| Exercise |
In the entries below, find the lines with the word "only" and copy them.

----- Records shown -----

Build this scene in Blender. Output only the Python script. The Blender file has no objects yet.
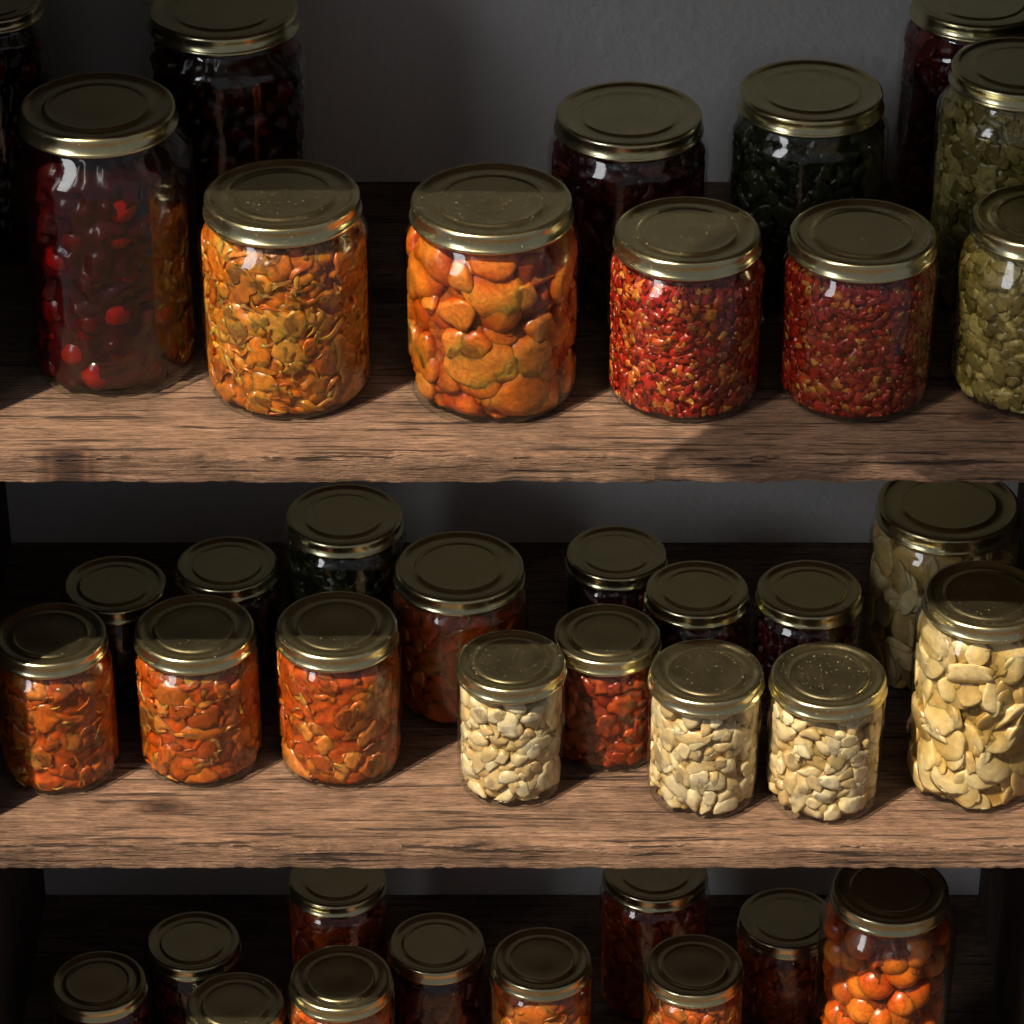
import bpy, bmesh, math, random
import numpy as np
from mathutils import Vector, noise
random.seed(5)
S={1:1.0,2:.748,3:.465}      # shelf top heights (m)
YF=-.302                     # front edge of the shelves
# key:(shelf, x, y, body radius, lid radius, height)
P={'A':(1,-.2103,-.2060,.0470,.0406,.1500),'B':(1,-.1540,-.0967,.0455,.0406,.154),'C':(1,-.281,-.0787,.030,.028,.15),
'D':(1,-.1167,-.2295,.0440,.0404,.1120),'E':(1,-.0103,-.2330,.0455,.0418,.1110),'F':(1,.0624,-.1290,.0432,.0399,.108),
'G':(1,.0895,-.2351,.0407,.0380,.0945),'H':(1,.1595,-.1217,.0428,.0393,.118),'I':(1,.1785,-.2356,.0402,.0380,.0935),
'J':(1,.2560,-.050,.0415,.0376,.138),'K':(1,.2680,-.134,.0425,.0371,.138),'L':(1,.2700,-.230,.0418,.0364,.100),
'a':(2,-.255,-.228,.0346,.0318,.0905),'b':(2,-.176,-.219,.0359,.0340,.0885),'c':(2,-.097,-.221,.0356,.0343,.092),
'd':(2,-.0005,-.243,.0300,.0306,.0835),'e':(2,.1065,-.252,.0314,.0320,.0825),'f':(2,.173,-.256,.0322,.0324,.0830),
'g':(2,.258,-.241,.0378,.0346,.126),'h':(2,.053,-.209,.0321,.0307,.0775),'i':(2,-.030,-.160,.0397,.0376,.090),
'j':(2,-.097,-.120,.0355,.0345,.099),'k':(2,-.165,-.132,.0310,.0300,.073),'l':(2,-.229,-.146,.0315,.0308,.068),
'm':(2,.061,-.113,.0304,.0300,.068),'n':(2,.106,-.158,.0311,.0302,.073),'o':(2,.170,-.161,.0316,.0307,.075),
'p':(2,.250,-.131,.0437,.0415,.114),
'q':(3,-.109,-.116,.0323,.0310,.110),'r':(3,-.047,-.152,.0315,.0306,.087),'s':(3,-.103,-.205,.0325,.0315,.105),
't':(3,.018,-.190,.0319,.0306,.107),'u':(3,.090,-.100,.0347,.0332,.103),'v':(3,.110,-.195,.0318,.0304,.106),
'w':(3,.174,-.109,.0327,.0315,.071),'x':(3,.2225,-.212,.0405,.0350,.180),'y':(3,-.199,-.136,.0311,.0300,.075),
'z':(3,-.253,-.182,.0312,.0299,.082),'A3':(3,-.168,-.198,.0316,.0306,.078)}
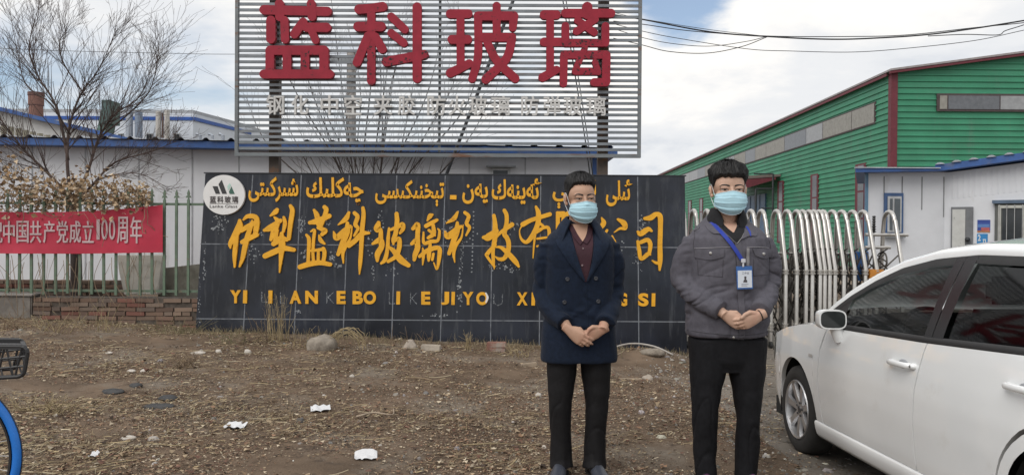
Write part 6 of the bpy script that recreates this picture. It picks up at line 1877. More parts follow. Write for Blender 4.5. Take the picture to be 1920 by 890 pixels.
# ------------------------------------------------------------------ first man: navy coat
def man_coat():
    D0 = 4.54; S = 319.0
    bx = at(1085, 700, D0).x
    t = thing('person', (bx, D0, g1(bx, D0)), 'man in navy double-breasted coat and burgundy shirt wearing a blue face mask, hands clasped', 'person', 'two men standing before the sign wall')
    X = lambda cx: (980 + cx / 2.618 - 1085) / S
    Z = lambda cy: 1.770 - (310 + cy / 2.618 - 325) / S
    P = lambda cx, cy: (X(cx), Z(cy))
    coatm = mat('coat_navy', (.0068, .0125, .027), rough=.85, var=.18, vs=40, bump=.25, bs=260, spec=.2, sheen=.04)
    # body
    mb = MB()
    HM = Matrix.Translation((.002, -.012, 1.629)) @ Euler((R(4), R(-1), R(13))).to_matrix().to_4x4() @ Matrix.Diagonal((1.07, 1, 1, 1))
    hs = 1.04
    add_head(mb, HM, hs, .98)
    otube(mb, [(0, .045, 1.36), (0, .035, 1.46), (.0, .022, 1.53), (.0, .018, 1.62)], [(.085, .075), (.066, .064), (.059, .060), (.057, .06)])
    mb.loft([sring(z, 0, cy, a, b) for z, cy, a, b in ((.80, .0, .12, .09), (1.0, 0, .13, .095), (1.2, 0, .145, .10), (1.34, .005, .15, .095), (1.42, .015, .10, .075))])
    sh = [(-.140, .012, 1.335), (.140, .012, 1.335)]
    wl, wr = Vector((X(212), -.195, Z(778))), Vector((X(372), -.190, Z(780)))
    for s_, w_, el in ((sh[0], wl, (-.20, .035, 1.08)), (sh[1], wr, (.20, .035, 1.08))):
        otube(mb, [s_, ((s_[0] + el[0]) / 2, .025, 1.24), el, (Vector(el) + w_) / 2, w_], [.045, .045, .04, .036, (.027, .024)])
    for s in (-1, 1): otube(mb, [(.075 * s, 0, .86), (.105 * s, 0, .42), (.092 * s, .01, .10)], [.075, .05, .035])
    uR = Vector((.80, -.12, -.60)); uL = Vector((-.93, -.10, -.42))
    add_hand(mb, wl, uR, (.57, -.12, .82), (-.15, -1, .12), [(.22, .38, .30), (.20, .40, .32), (.22, .42, .32), (.28, .45, .34)], [(.020, .022, -.004), (.050, .040, -.012), (.078, .036, -.012), (.098, .026, -.010)], .98)
    add_hand(mb, wr + Vector((0, .018, 0)), uL, (-.38, -.25, .90), (.10, -1, .25), [(.55, .75, .5), (.6, .75, .5), (.65, .8, .5), (.7, .8, .5)], [(.020, .024, .0), (.048, .042, .006), (.074, .040, .010), (.094, .026, .014)], .98)
    bme = remesh(mb, .0036, 2)
    body = mesh_obj('body', bme, skin_m, t)
    # coat
    mb = MB()
    mb.loft([sring(z, cx, cy, a, b, tilt=ti) for z, cx, cy, a, b, ti in ((.680, -.0, .0, .222, .155, 0), (.70, 0, 0, .224, .157, 0), (.80, 0, 0, .219, .152, 0), (.95, 0, 0, .208, .147, 0), (1.08, 0, 0, .201, .144, 0), (1.20, 0, 0, .204, .147, 0), (1.30, 0, 0, .208, .146, 0), (1.365, 0, .005, .214, .132, .04), (1.405, 0, .012, .192, .114, .14), (1.44, 0, .02, .138, .096, .28), (1.472, 0, .025, .096, .078, .30), (1.492, 0, .028, .072, .062, .25), (1.505, 0, .029, .058, .054, .2))])
    for s, sx, el, cu in ((-1, -.178, (-.209, .035, 1.075), (X(196), -.168, Z(752))), (1, .176, (.209, .035, 1.085), (X(388), -.165, Z(752)))):
        otube(mb, [(sx, .010, 1.358), (s * .202, .02, 1.26), (s * .206, .035, 1.15), el, (s * .178, -.06, .985), cu], [.060, .068, .066, .061, .058, .053], 24, 5)
    me = remesh(mb, .0068, 5)
    def fold(V):
        x, y, z = V[:, 0], V[:, 1], V[:, 2]
        arm = sstep(.165, .21, np.abs(x)) * sstep(.85, .95, z)
        fore = sstep(-.10, -.16, y) * sstep(.86, .90, z) * sstep(1.15, 1.05, z)
        a = .0075 * vnoise(z * 30 + 5 * vnoise(x * 9, z * 7, 41) + y * 9, x * 6 + y * 7, 42) * np.clip(arm + fore, 0, 1)
        b = .007 * vnoise(x * 9 + y * 4, z * 3.2, 43) + .005 * vnoise(x * 20 + z * 5, z * 7 - x * 6, 44)
        hem = .010 * vnoise(x * 13, 1.0, 45) * sstep(.85, .68, z)
        c = .0055 * crease(z * 15 + x * 7 + 3 * vnoise(x * 7, z * 5, 46), x * 4 - z * 5 + y * 5, 47) * np.clip(arm + fore + .25, 0, 1)
        return a * 1.3 + b * 1.2 + hem + c
    wrinkle(me, fold)
    coat = mesh_obj('coat', me, coatm, t)
    DR = Drape(me)
    shirt = mat('shirt_burgundy', (.034, .007, .014), rough=.8, var=.15, vs=30)
    DR.patch([P(224, 284), P(240, 380), P(262, 470), P(288, 556)], [P(334, 284), P(330, 380), P(318, 470), P(300, 556)], .003, shirt, 'shirt_front', t, ns=8, nt=18, th=.02)

    DR.patch([P(230, 282), P(252, 330), P(277, 364)], [P(318, 282), P(304, 330), P(282, 364)], .0065, skin_m, 'neckline', body, ns=6, nt=10, th=.02)
    DR.patch([P(214, 288), P(240, 345), P(268, 382)], [P(236, 284), P(258, 330), P(281, 367)], .011, shirt, 'shirt_collar', t, ns=4, nt=10, th=.012)
    DR.patch([P(340, 288), P(322, 345), P(300, 378)], [P(314, 284), P(302, 330), P(283, 367)], .011, shirt, 'shirt_collar', t, ns=4, nt=10, th=.012)
    q = MB()
    for cx, cy in ((281, 398), (277, 478)):
        h = DR.hit(X(cx), Z(cy), .006); q.lathe([(-.002, .006), (.001, .006), (.002, .003)], h, 'Y', 10)
    q.build('shirt_button', mat('button_pale', (.20, .14, .15), rough=.4), t, local=True)
    lap = mat('lapel_navy', (.0078, .0145, .031), rough=.85, var=.18, vs=40, bump=.25, bs=260, spec=.2, sheen=.05)
    DR.patch([P(152, 362), P(170, 400), P(222, 475), P(284, 552)], [P(215, 302), P(236, 380), P(264, 470), P(292, 552)], .012, lap, 'lapel', coat, ns=8, nt=18, th=.016, bulge=.005)
    DR.patch([P(415, 352), P(400, 400), P(355, 475), P(306, 552)], [P(350, 300), P(334, 380), P(322, 470), P(298, 552)], .012, lap, 'lapel', coat, ns=8, nt=18, th=.016, bulge=.005)
    collar_band(t, 'coat_collar', lap, (0, .018, 1.450), R(140), lambda w: .080 + .006 * w, lambda w: .122 + .050 * w ** 1.5, lambda w: .082 - .030 * w ** 2, lambda w: .008 - .080 * w ** 2, th=.010, ysc=1.0)
    DR.line([P(296, 556), P(300, 640), P(306, 760), P(309, 880)], .0022, .0015, lap, 'front_edge', coat)
    for cx, cy in ((208, 545), (343, 541), (195, 655), (356, 650)):
        h = DR.hit(X(cx), Z(cy), .001); q = MB(); q.lathe([(.004, .0125), (-.004, .0125), (-.006, .010), (-.004, .006), (-.004, .001)], h, 'Y', 16); q.build('button', mat('coat_button', (.035, .037, .045), rough=.25), coat, local=True, smooth='all')
    for s, a, b in ((-1, P(98, 700), P(150, 720)), (1, P(450, 690), P(405, 715))):
        pass
    # trousers
    trm = mat('trousers_black', (.0085, .008, .009), rough=.75, var=.2, vs=30, spec=.25)
    lg = lambda s: [((.098 * s, 0, .84), (.105, .115)), ((.100 * s, 0, .64), (.090, .105)), ((.106 * s, -.004, .52), (.079, .092)), ((.108 * s, -.008, .42), (.069, .080)), ((.103 * s, .008, .25), (.064, .076)), ((.097 * s, .012, .11), (.066, .080)), ((.095 * s, .0, .045), (.070, .090))]
    me = legs_mesh([lg(-1), lg(1)], [((0, 0, .72), (.17, .11)), ((0, 0, .80), (.185, .12)), ((0, 0, .92), (.165, .11))])
    wrinkle(me, lambda V: .003 * crease(V[:, 2] * 8 + V[:, 1] * 12, V[:, 0] * 15, 55) * (.35 + sstep(.55, .42, V[:, 2])) + .0045 * vnoise(V[:, 2] * 15 + V[:, 1] * 16, V[:, 0] * 17 + V[:, 2] * 3, 51) * (sstep(.5, .42, V[:, 2]) * sstep(.30, .36, V[:, 2]) * .9 + sstep(.20, .10, V[:, 2]) * 1.6 + .25) + .005 * vnoise(V[:, 0] * 20, V[:, 2] * 4, 52))
    mesh_obj('trousers', me, trm, t)
    sm = mat('shoe_slate', (.040, .045, .060), rough=.42, var=.15, vs=12); so = mat('shoe_sole', (.018, .017, .017), rough=.8)
    shoe(t, (-.100, .0), -12, sm, so); shoe(t, (.098, .0), 10, sm, so)
    Dh = face_bits(body, HM, hs, t, .42, .0200, FM1, -.015, -.134, .003)
    make_hair(Dh, HM, hs, t, hair_m, ([0, 30, 46, 58, 68, 78, 86, 96, 108, 122, 180], [36, 37, 32, 20, 6, -10, -4, 8, -2, -20, -36]), ([-40, 0, 22, 40, 55, 90], [.003, .004, .009, .020, .026, .026]), 61, 2600, .15, .014)
man_coat()

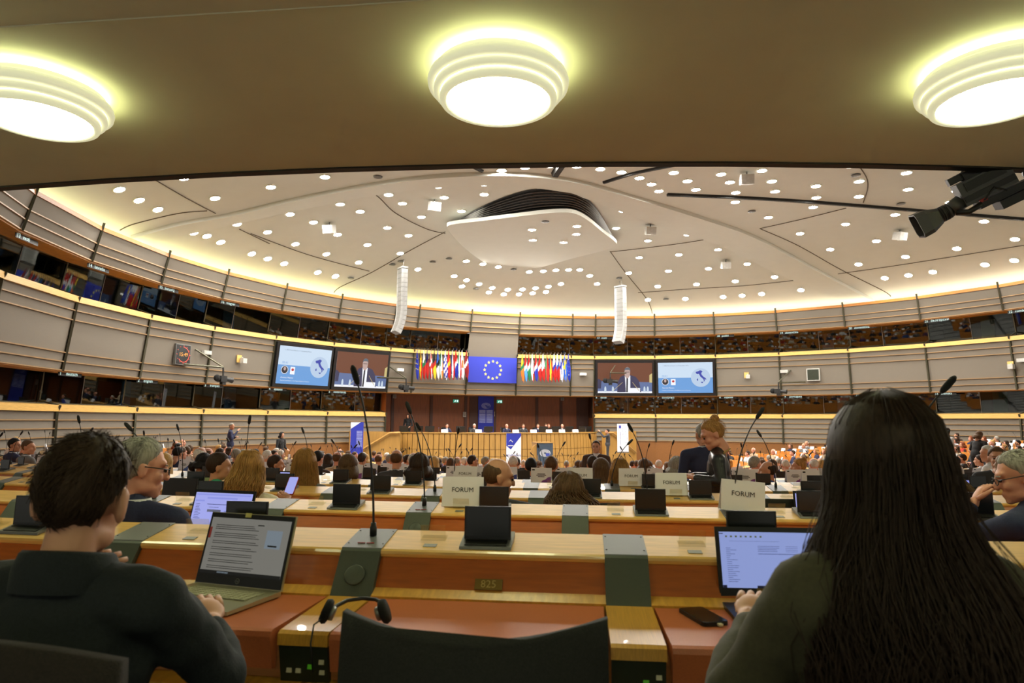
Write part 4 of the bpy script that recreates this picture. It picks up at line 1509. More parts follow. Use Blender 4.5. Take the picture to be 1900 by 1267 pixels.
# ---------------------------------------------------------------- recognisable people in the middle distance
B_sit = body_meshes()
B_sitf = body_meshes(sh=0.165, fat=0.92)
B_left = body_meshes(hyaw=55)
B_right = body_meshes(hyaw=-55)
B_rightn = body_meshes(hyaw=-42, vox=0.008, jvox=0.014, hpitch=8, fat=1.05)
B_bald = body_meshes(hyaw=-68, hpitch=8, vox=0.0085, fat=1.08, sh=0.2, jvox=0.014)
B_curl = body_meshes(hyaw=22, vox=0.010, sh=0.17)
B_down = body_meshes(hpitch=18, head=(0, 0.06, 1.15))
B_phone = body_meshes(sh=0.18, hpitch=12, head=(0, 0.05, 1.16), elbR=(0.27, 0.15, 0.80), wrR=(0.14, 0.34, 0.93), palmR=(0.5, -0.5, 0.6))
B_lean = body_meshes(head=(-0.06, 0.16, 1.08), hpitch=25, sh=0.18)

NEARG = 'people seated in the nearer rows'
def near(label, px, py, d, yaw, B, hair, hcol, cloth, **kw):
    hmesh = None
    if kw.pop('strand', 0):
        pass
    return person(label, place(B, px, py, d, yaw), B, hair if not kw.get('hair_me') else None, hcol, cloth, group=NEARG, **kw)


near('grey-haired man with dark glasses and navy jacket, seated beyond the young man', 262, 868, 2.95, -6, B_rightn, None, 'grey', 'navy', skin='skin_pink', face=True, glasses=True, collar='white', hair_me=hair_mesh('textured', 8, 1300))
near('bald man in a blue-grey suit turned to the curly-haired woman', 925, 886, 4.55, -4, B_bald, 'bald', 'brown', 'charcoal', face=True, collar='white')
near('curly brown-haired woman in black beside the bald man', 1053, 917, 4.45, 4, B_curl, None, 'brown', 'black', glasses=True, hair_me=hair_mesh('curly', 5, 260))
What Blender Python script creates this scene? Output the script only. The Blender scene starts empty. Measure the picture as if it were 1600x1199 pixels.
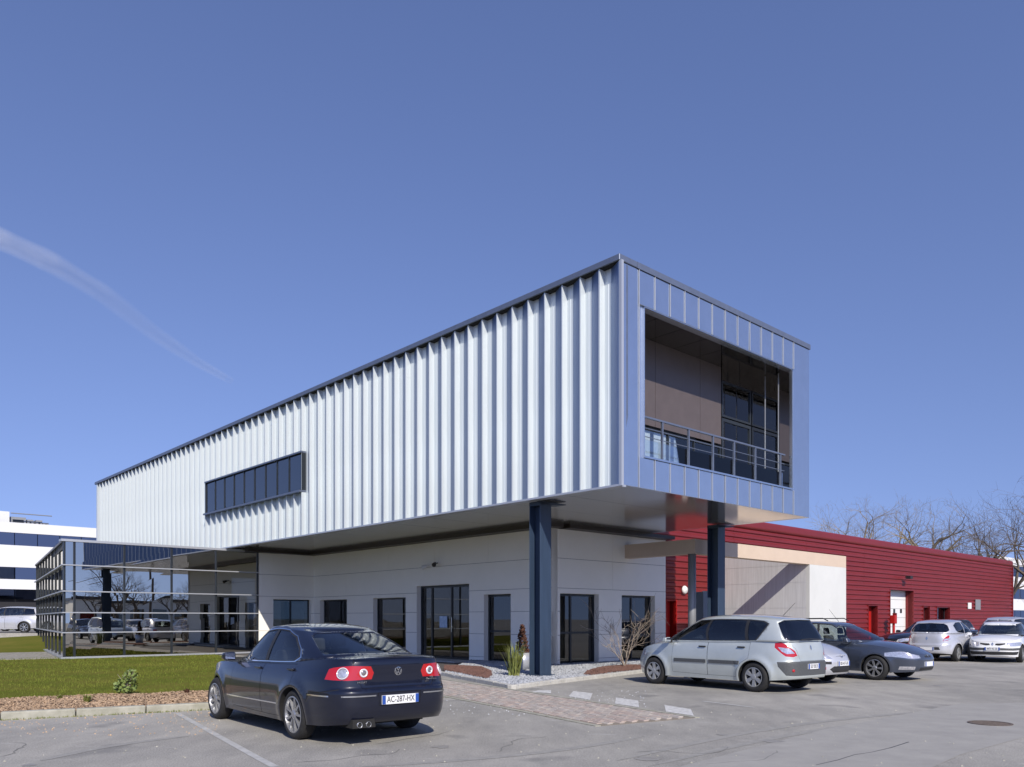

-----

| Solved problem |
Build this scene in Blender. Output only the Python script. The Blender file has no objects yet.
What Blender Python script creates this scene? Output the script only. The Blender scene starts empty. Measure the picture as if it were 1600x1199 pixels.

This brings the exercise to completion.